OPINION

It is critical we resolve the land question

Mugabe Ratshikuni says land reform, using EWC, will not be carried out in a haphazard way

Land Expropriation without Compensation Critical to Addressing the Land Issue in South Africa

In the introduction to Cedric Nunn’s, Unsettled: One hundred Years War of Resistance by Xhosa against Boer and British, renowned South Africa author and intellectual Zakes Mda makes the following poignant observation about the historic relationship that the African people have always had with the land which they lived in and what it means to them, “these landscapes are storage places of memory. Embedded in these rocks, these dongas, these trees, these hills, these rivers, these valleys, these ruins, these monuments, these cities, these cairns are generations of narratives that continue to haunt the present.”

The question of land dispossession and land reform has been one that has not been adequately addressed in the post 1994 dispensation and the recent huge uproar concerning the ANCs decision at its 54th national conference to push for a policy of land expropriation without compensation, a position which parliament has also adopted, has highlighted the fact that the land issue is one that is highly emotive for people on all sides of the divide.

As Zakes Mda so aptly puts it, for the African people who were dispossessed unjustly of their land by the colonialists, the land issue is a deeply held scar that needs to be addressed with urgency because land for them is deeply ingrained into their identity, their sense of being and worth, their social and economic organisation.

That is why it is critical that we resolve the land question, if we want to succeed in our nation-building objectives. Historically, the forced removals and dispossession of land from Africans, has left them impoverished and disempowered, with the effects of that dastardly act still being felt in present day South Africa.

As the ANC-led government, we want to use the agricultural sector, with its forward and backward linkages to drive modernisation, industrialisation, transformation, job creation, food security, economic inclusion and equality.

This means that our posture to expropriate land without compensation in order to redress the injustices of the past is a necessary act, in the process of building a more just, equitable and inclusive society. Of course, this expropriation will be done in a manner that is constitutional and that will allow us to ensure that there is sufficient land for social and economic development, to effect radical and spatial transformation to redress past injustices.

Our land reform programme will not just be haphazard, and as we expropriate without compensation we will ensure that we adhere to the principles of: increased security of tenure, land redistribution and land restitution. Our focus will primarily be on vacant land, unused and underutilised land as well as land held for speculation and hopelessly indebted land.

So our approach to land expropriation without compensation will not be a helter-skelter, scatter-gunned approach.

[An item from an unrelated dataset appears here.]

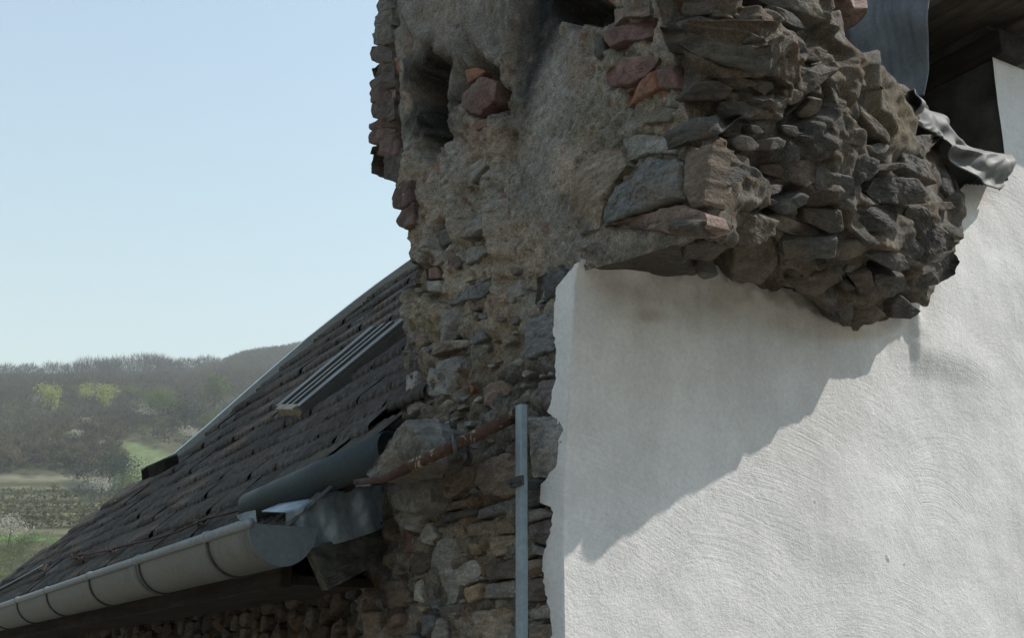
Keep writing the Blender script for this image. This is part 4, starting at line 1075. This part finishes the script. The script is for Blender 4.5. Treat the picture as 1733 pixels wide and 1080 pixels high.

We will apply constitutional principles and be sure to promote the public benefit (not just that of an elite few) in how we roll out the land reform programme. The final aim will be to vest the land of our country as the common property of the people of South Africa as a whole for their communal benefit.

This means that markets, investors, farmers and all other relevant stakeholders need not be afraid of land expropriation without compensation. A more inclusive economy, with ownership of land and other assets more equitably spread out can only be to the benefit of the economy and the country as a whole going forward.

Right at the heart of our economic transformation and economic justice agenda, is this critical land reform programme. Let us reverse the apartheid and colonial legacy of forced removals (in urban areas but also from ancestral lands in rural areas which were unjustly allocated to white farmers and white owners).

Let us reverse the legacy of alienation from their land that black people felt, when the migrant labour system forced them to leave their rural land and go into the cities to sell their labour for the sake of upholding an unjust economic system. Let us support land expropriation without compensation as an existential necessity for the growth, development and safeguarding of our young, dynamic, vibrant and maturing democracy.

It is only in getting behind such a progressive land reform programme that we will be able to defeat the phenomenon of black disempowerment and marginalisation that Sol Plaatje so profoundly describes in his editorial to the Bechuana Gazette in 1902, “I am black but comely, O ye daughters of Jerusalem, as the tents of Kedar and the curtains of Solomon. Look not upon me because I am black for the sun hath looked upon me; my mother’s children were angry with me; they made me the keeper of their vineyards; but my own vineyards have I not kept.” It is only by giving our people back the land that we will be able to ensure that they become “keepers of their own vineyards” as opposed to that of others.

Mugabe Ratshikuni works for the Gauteng provincial government. He is an activist with a passion for social justice and transformation. He writes here in his personal capacity.